Playing Poker with Your Hand Face-Up

If you’re unfamiliar, check out a brief primer on the Stud 8 rules

Playing poker with your hand face-up is not very much fun. If you don’t believe it…try it and see! Or think of playing against an opponent whose hand is face-up. Wouldn’t that be fun (and very profitable)?

In poker education, we endlessly preach the virtues of having a “balanced” strategy. By this we mean playing a strategy such that in every betting sequence, we threaten to have a variety of types of hands. When we would value bet, we are also sometimes bluffing. When we flat call, we will sometimes be raising on some future street and so on. The reason for this is precisely because playing with your hand face-up is not very much fun.

In some games, like hold‘em, this is really quite possible. There’s a certain symmetry to that game that makes it very easy to play in a more or less balanced manner with a little thought. This is because each player has two face-down cards, and those cards interact with the community board cards in the same way from player to player. So in some sense, you could “have anything.” Many players have put prodigious numbers of hours into balancing their hand distributions in all common sequences; the result is a strategy that is very hard to read, where they are concealing as much information as they can in the course of the betting. There’s a limit to this, of course, because we want to get extra money in the pot with the best hand. So while it would be difficult to guess the hand of a player who checked and called on every street, that player would probably lose so much that it wouldn’t matter.
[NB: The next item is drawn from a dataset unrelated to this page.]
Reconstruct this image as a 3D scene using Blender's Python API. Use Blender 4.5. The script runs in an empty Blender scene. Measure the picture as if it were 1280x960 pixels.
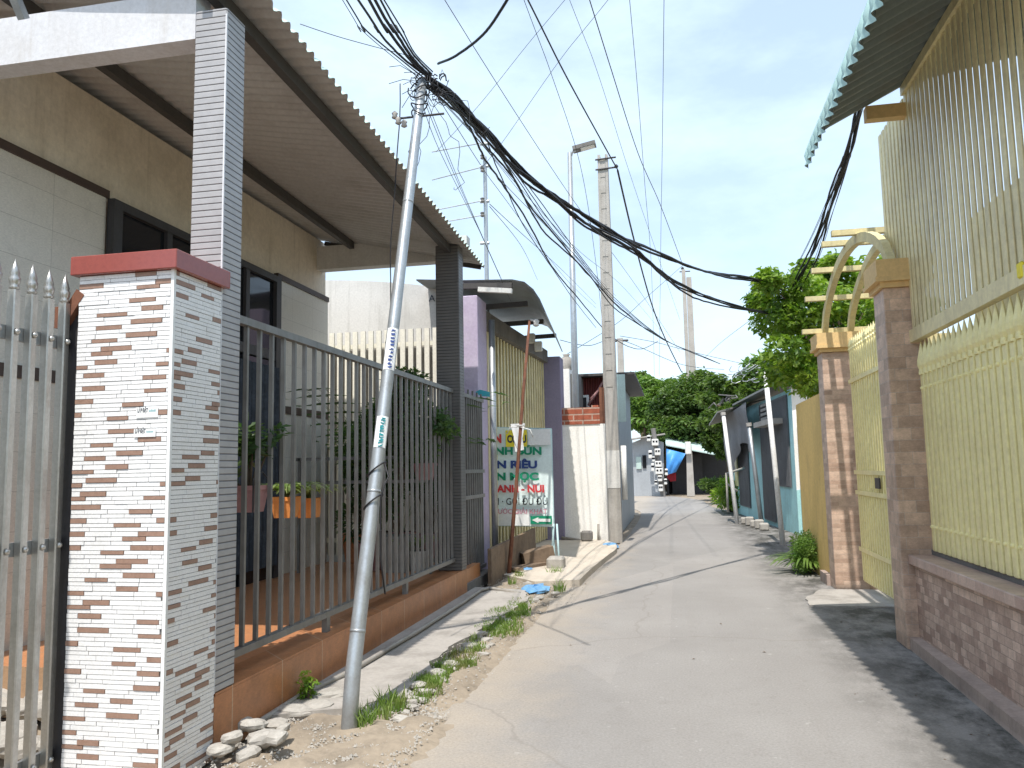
import bpy, math, random
import numpy as np
from mathutils import Vector, Matrix
S = bpy.context.scene
C = S.collection
R = math.radians
# ------------------------------------------------------------------ camera
FOC, CX, CY = 1000.0, 640.0, 480.0
YAW, PITCH, ROLL = R(11.3), R(6.05), R(1.1)
F = Vector((-math.sin(YAW)*math.cos(PITCH), math.cos(YAW)*math.cos(PITCH), math.sin(PITCH)))
R0 = Vector((math.cos(YAW), math.sin(YAW), 0)); U0 = R0.cross(F)
RT = math.cos(ROLL)*R0 - math.sin(ROLL)*U0
UP = math.sin(ROLL)*R0 + math.cos(ROLL)*U0
EYE = Vector((0, 0, 1.6))
cam = bpy.data.objects.new('camera', bpy.data.cameras.new('camera')); C.objects.link(cam)
m = Matrix((RT, UP, -F)).transposed().to_4x4(); m.translation = EYE
cam.matrix_world = m
cam.data.sensor_width = 36; cam.data.lens = FOC/1280*36; cam.data.clip_end = 3000; cam.data.clip_start = .05
S.camera = cam
def ray(px, py): return F + RT*((px-CX)/FOC) - UP*((py-CY)/FOC)
def gz(px, py, z=0.0):
    d = ray(px, py); return EYE + d*((z-EYE.z)/d.z)
def gy(px, py, Y):
    d = ray(px, py); return EYE + d*(Y/d.y)
def gx(px, py, X):
    d = ray(px, py); return EYE + d*(X/d.x)
# ------------------------------------------------------------------ world, sun, exposure
ELEV = 63.0
W = bpy.data.worlds.new('World'); S.world = W; W.use_nodes = True
nt = W.node_tree; nt.nodes.clear()
def N(nt, t, **k):
    n = nt.nodes.new(t)
    for a, b in k.items(): setattr(n, a, b)
    return n
sky = N(nt, 'ShaderNodeTexSky', sky_type='NISHITA', sun_disc=False)
sky.sun_elevation = R(ELEV); sky.sun_rotation = R(180); sky.air_density = 1.0; sky.dust_density = 1.6; sky.ozone_density = 1.0
tc = N(nt, 'ShaderNodeTexCoord'); mp = N(nt, 'ShaderNodeMapping'); mp.inputs['Scale'].default_value = (1.3, 1.0, 3.2)
mp.inputs['Rotation'].default_value = (0.15, 0.25, 0.4)
n1 = N(nt, 'ShaderNodeTexNoise'); n1.inputs['Scale'].default_value = 2.1; n1.inputs['Detail'].default_value = 8; n1.inputs['Roughness'].default_value = .6
cr = N(nt, 'ShaderNodeValToRGB'); cr.color_ramp.elements[0].position = .42; cr.color_ramp.elements[1].position = .78
cr.color_ramp.elements[0].color = (.42, .42, .42, 1); cr.color_ramp.elements[1].color = (.85, .85, .85, 1)
mx = N(nt, 'ShaderNodeMix', data_type='RGBA'); mx.inputs['B'].default_value = (4.9, 6.0, 7.0, 1)
bg = N(nt, 'ShaderNodeBackground'); bg.inputs['Strength'].default_value = .14
out = N(nt, 'ShaderNodeOutputWorld')
L = nt.links.new
L(tc.outputs['Generated'], mp.inputs['Vector']); L(mp.outputs[0], n1.inputs['Vector']); L(n1.outputs['Fac'], cr.inputs['Fac'])
L(cr.outputs['Color'], mx.inputs['Factor']); L(sky.outputs[0], mx.inputs['A']); L(mx.outputs['Result'], bg.inputs['Color']); L(bg.outputs[0], out.inputs['Surface'])
sd = Vector((-.03, -math.cos(R(ELEV)), math.sin(R(ELEV)))).normalized()
sun = bpy.data.objects.new('sun', bpy.data.lights.new('sun', 'SUN')); C.objects.link(sun)
sun.data.energy = 3.15; sun.data.angle = R(.55); sun.data.color = (1, .94, .86)
sun.rotation_euler = sd.to_track_quat('Z', 'Y').to_euler()
S.view_settings.view_transform = 'Standard'; S.view_settings.look = 'None'; S.view_settings.gamma = 1
S.view_settings.exposure = 0.72
S.cycles.max_bounces = 8; S.cycles.diffuse_bounces = 5; S.cycles.use_denoising = True

# ------------------------------------------------------------------ materials
def nm(name):
    mt = bpy.data.materials.new(name); mt.use_nodes = True
    nt = mt.node_tree; b = nt.nodes['Principled BSDF']
    return mt, nt, b
def ramp(nt, src, p0, p1, c0=(0,0,0,1), c1=(1,1,1,1)):
    r = N(nt, 'ShaderNodeValToRGB'); e = r.color_ramp.elements
    e[0].position = p0; e[1].position = p1; e[0].color = c0; e[1].color = c1
    nt.links.new(src, r.inputs['Fac']); return r.outputs['Color']
def noise(nt, vec, scale, detail=5, rough=.6):
    n = N(nt, 'ShaderNodeTexNoise'); n.inputs['Scale'].default_value = scale; n.inputs['Detail'].default_value = detail
    n.inputs['Roughness'].default_value = rough; nt.links.new(vec, n.inputs['Vector']); return n.outputs['Fac']
def mixc(nt, fac, a, b, mode='MIX'):
    x = N(nt, 'ShaderNodeMix', data_type='RGBA', blend_type=mode)
    for s, v in (('Factor', fac), ('A', a), ('B', b)):
        if isinstance(v, (tuple, float, int)): x.inputs[s].default_value = (v if s == 'Factor' else tuple(v)[:3]+(1,))
        else: nt.links.new(v, x.inputs[s])
    return x.outputs['Result']
def scaled(nt, sc):
    g = N(nt, 'ShaderNodeNewGeometry'); mp = N(nt, 'ShaderNodeMapping'); mp.inputs['Scale'].default_value = sc
    nt.links.new(g.outputs['Position'], mp.inputs['Vector']); return mp.outputs[0]
def bumpn(nt, b, h, strength=.3, dist=.01):
    bp = N(nt, 'ShaderNodeBump'); bp.inputs['Strength'].default_value = strength; bp.inputs['Distance'].default_value = dist
    nt.links.new(h, bp.inputs['Height']); nt.links.new(bp.outputs[0], b.inputs['Normal'])
def dirty(name, c, dirt=None, rough=.75, amt=.45, scale=1.5, streak=True, metal=0, fine=30, bump=.25, spec=.4, grime=.5):
    """base colour + blotches + fine grain + (optional) vertical rain streaks"""
    mt, nt, b = nm(name)
    if dirt is None: dirt = tuple(x*.5 for x in c)
    p = scaled(nt, (1,1,1))
    f1 = ramp(nt, noise(nt, p, scale, 7, .68), .45, .75)
    col = mixc(nt, amt, c, mixc(nt, f1, c, dirt))
    if streak:
        f2 = ramp(nt, noise(nt, scaled(nt, (5, 5, .35)), 2.2, 5, .65), .52, .78)
        x = N(nt, 'ShaderNodeMath', operation='MULTIPLY'); x.inputs[1].default_value = grime; nt.links.new(f2, x.inputs[0])
        col = mixc(nt, x.outputs[0], col, dirt)
    fn = noise(nt, p, fine, 6, .7)
    g = ramp(nt, fn, .2, .8, (.8,.8,.8,1), (1.12,1.12,1.12,1))
    col = mixc(nt, 1.0, col, g, 'MULTIPLY')
    nt.links.new(col, b.inputs['Base Color'])
    b.inputs['Roughness'].default_value = rough; b.inputs['Metallic'].default_value = metal; b.inputs['Specular IOR Level'].default_value = spec
    bumpn(nt, b, fn, bump, .006)
    return mt
def brickmat(name, c1, c2, mortar, bw, bh, ms=.012, rough=.55, off=.5, var=.6, dirt=(.1,.08,.07), flat=False, bump=.5, horiz=True):
    mt, nt, b = nm(name)
    g = N(nt, 'ShaderNodeNewGeometry'); s = N(nt, 'ShaderNodeSeparateXYZ'); nt.links.new(g.outputs['Position'], s.inputs[0])
    ad = N(nt, 'ShaderNodeMath', operation='ADD'); nt.links.new(s.outputs[0], ad.inputs[0]); nt.links.new(s.outputs[1], ad.inputs[1])
    cb = N(nt, 'ShaderNodeCombineXYZ')
    if flat: nt.links.new(s.outputs[0], cb.inputs[0]); nt.links.new(s.outputs[1], cb.inputs[1])
    else: nt.links.new(ad.outputs[0], cb.inputs[0]); nt.links.new(s.outputs[2], cb.inputs[1])
    br = N(nt, 'ShaderNodeTexBrick'); br.offset = off; br.inputs['Scale'].default_value = 1
    br.inputs['Color1'].default_value = c1+(1,); br.inputs['Color2'].default_value = c2+(1,); br.inputs['Mortar'].default_value = mortar+(1,)
    br.inputs['Mortar Size'].default_value = ms*.5; br.inputs['Brick Width'].default_value = bw; br.inputs['Row Height'].default_value = bh; br.inputs['Mortar Smooth'].default_value = .1
    nt.links.new(cb.outputs[0], br.inputs['Vector'])
    p = scaled(nt, (1,1,1))
    n1 = ramp(nt, noise(nt, p, 9, 6, .7), .3, .75, (1-.4*var,)*3+(1,), (1+.35*var,)*3+(1,))
    st = ramp(nt, noise(nt, scaled(nt, (30, 30, 90)), 1.2, 4, .7), .3, .7, (.85,.85,.85,1), (1.12,1.1,1.08,1))
    col = mixc(nt, 1.0, mixc(nt, 1.0, br.outputs['Color'], n1, 'MULTIPLY'), st, 'MULTIPLY')
    d = ramp(nt, noise(nt, p, 1.7, 7, .7), .55, .8); x = N(nt, 'ShaderNodeMath', operation='MULTIPLY'); x.inputs[1].default_value = .4; nt.links.new(d, x.inputs[0])
    col = mixc(nt, x.outputs[0], col, dirt)
    nt.links.new(col, b.inputs['Base Color']); b.inputs['Roughness'].default_value = rough
    iv = N(nt, 'ShaderNodeMath', operation='SUBTRACT'); iv.inputs[0].default_value = 1; nt.links.new(br.outputs['Fac'], iv.inputs[1])
    bumpn(nt, b, iv.outputs[0], bump, .006)
    return mt
def sheetmat(name, top, under, dirt=(.16,.1,.06), rough=.5):
    mt, nt, b = nm(name)
    g = N(nt, 'ShaderNodeNewGeometry'); p = scaled(nt, (1,1,1))
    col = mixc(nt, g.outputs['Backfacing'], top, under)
    f = ramp(nt, noise(nt, p, 1.8, 7, .7), .5, .8); x = N(nt, 'ShaderNodeMath', operation='MULTIPLY'); x.inputs[1].default_value = .5; nt.links.new(f, x.inputs[0])
    col = mixc(nt, x.outputs[0], col, dirt)
    fn = noise(nt, p, 25, 6, .7); col = mixc(nt, 1.0, col, ramp(nt, fn, .2, .8, (.82,.82,.82,1), (1.1,1.1,1.1,1)), 'MULTIPLY')
    nt.links.new(col, b.inputs['Base Color']); b.inputs['Roughness'].default_value = rough; b.inputs['Metallic'].default_value = .1
    return mt
def leafmat(name, a, bcol, dark, scale=6):
    mt, nt, b = nm(name)
    p = scaled(nt, (1,1,1))
    col = mixc(nt, ramp(nt, noise(nt, p, scale, 3, .5), .35, .65), a, bcol)
    col = mixc(nt, ramp(nt, noise(nt, p, scale*.25, 3, .5), .5, .7), col, dark)
    nt.links.new(col, b.inputs['Base Color']); b.inputs['Roughness'].default_value = .45; b.inputs['Specular IOR Level'].default_value = .4
    tr = N(nt, 'ShaderNodeBsdfTranslucent'); hs = mixc(nt, 1.0, col, (1.5,1.7,.7), 'MULTIPLY'); nt.links.new(hs, tr.inputs['Color'])
    ms = N(nt, 'ShaderNodeMixShader'); ms.inputs[0].default_value = .35
    nt.links.new(b.outputs[0], ms.inputs[1]); nt.links.new(tr.outputs[0], ms.inputs[2]); nt.links.new(ms.outputs[0], nt.nodes['Material Output'].inputs['Surface'])
    return mt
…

Sometimes, though, you might find yourself in a spot where you basically just have to turn your cards over. Consider the following stud 8-or-better hand, which was played in one of our poker classes*:

You: (A6)2
Y: (??)4
Z: (??)7
(other dead cards: QJ983)

You bring it in, and Y completes directly to your left, first to act. Z then raises after one player folds between them. It’s folded back to you. Both calling and raising are okay here, but let’s say you decide to call. Then Y raises again, Z makes it four bets, and suppose you make it five bets (the cap) and the two others call.

X: (A6)2A
Y: (??)4A
Z: (??)79

Great! Now you have a pair of aces and three to a low, and one of your opponents missed. You bet, Y calls, and Z calls.

X: (A6)2A6
Y: (??)4AT
Z: (??)79K

This gets better and better. You’ve made aces up. Now both your opponents apparently missed. You almost certainly have the best high hand, and Y is the only one who might have a low draw. Z seems to have missed on both fourth and fifth, so it seems clear to value bet. Y calls. That wasn’t unexpected; he probably has a good low draw. The unexpected thing happens now; Z raises.

Honestly, I wouldn’t have blamed you for mostly forgetting about Z after his fifth street card. It’s hard to see how the cards he’s caught could have helped him and you and Y are both showing decent boards. Now let’s think: What could he have? Remember, five bets went in on third street, and he was doing some of the raising. So he probably started with some premium-ish hand. What could it be? Could he have, say, kings up? It’s hard to see a hand containing one king that would have wanted to put five bets in on third street. So what are we left with? (KK)79K is a candidate. Maybe all those bets against two players with (KK) is a little loose, but it’s at least plausible. Also (77)79K is a candidate, if he waited to get the raise in on fifth. It’s hard to really think of any other hands that he could reasonably have. It’s hard for him to flat-out bluff here, because you could just have a low already, and Y probably has a low draw. And if Z does have trips, it’s hard to blame him for raising here, because while you caught a low card, it’s not a great straight or flush card, and Y missed completely. So if he wants to extract money, now’s the time; he doesn’t want to wait for you to catch even more low cards on the next street, or for Y to catch a low when you have a high hand or pair+low draw.

So now what are your chances against trips? You have two pair, so an ace makes you a better full house. And Y has an ace. So let’s say there’s one ace left in the deck, out of 32 cards. There are probably two sixes left as well, which will win for you most of the time, but not always because the trips might fill up, and when they do, it will cost you extra. Additionally, you might back into a low. Let’s call that one card worth of equity. So say in the end you are going to win the whole pot 1/32 of the time, and win half the pot 3/32 of the time (high or low). The pot contains about 15 big bets. You’re going to have to call bets on at least this street and the next, to win a pot of maybe 18-20 bets. So your equity in the pot is going to be approximately 1.6 bets vs. the two you will have to put in. Now the future action is complicated. Some things are good for you, like when you get extra bets because you’ve made a concealed aces full. Some things are bad for you, like when you make sixes full but lose to kings full, or when you get whipsawed by the high and low on later streets. Nevertheless, you have to make a decision now. And based on this analysis, it seems the right thing to do is to fold.

So we went from being really happy about how the hand was unfolding, and thinking about how to extract the most money from our opponents to folding a pretty strong hand in a big pot in just one action. That’s a lot of information. And even though the action at the table was to raise…the raise was really accompanied by Z turning over his cards.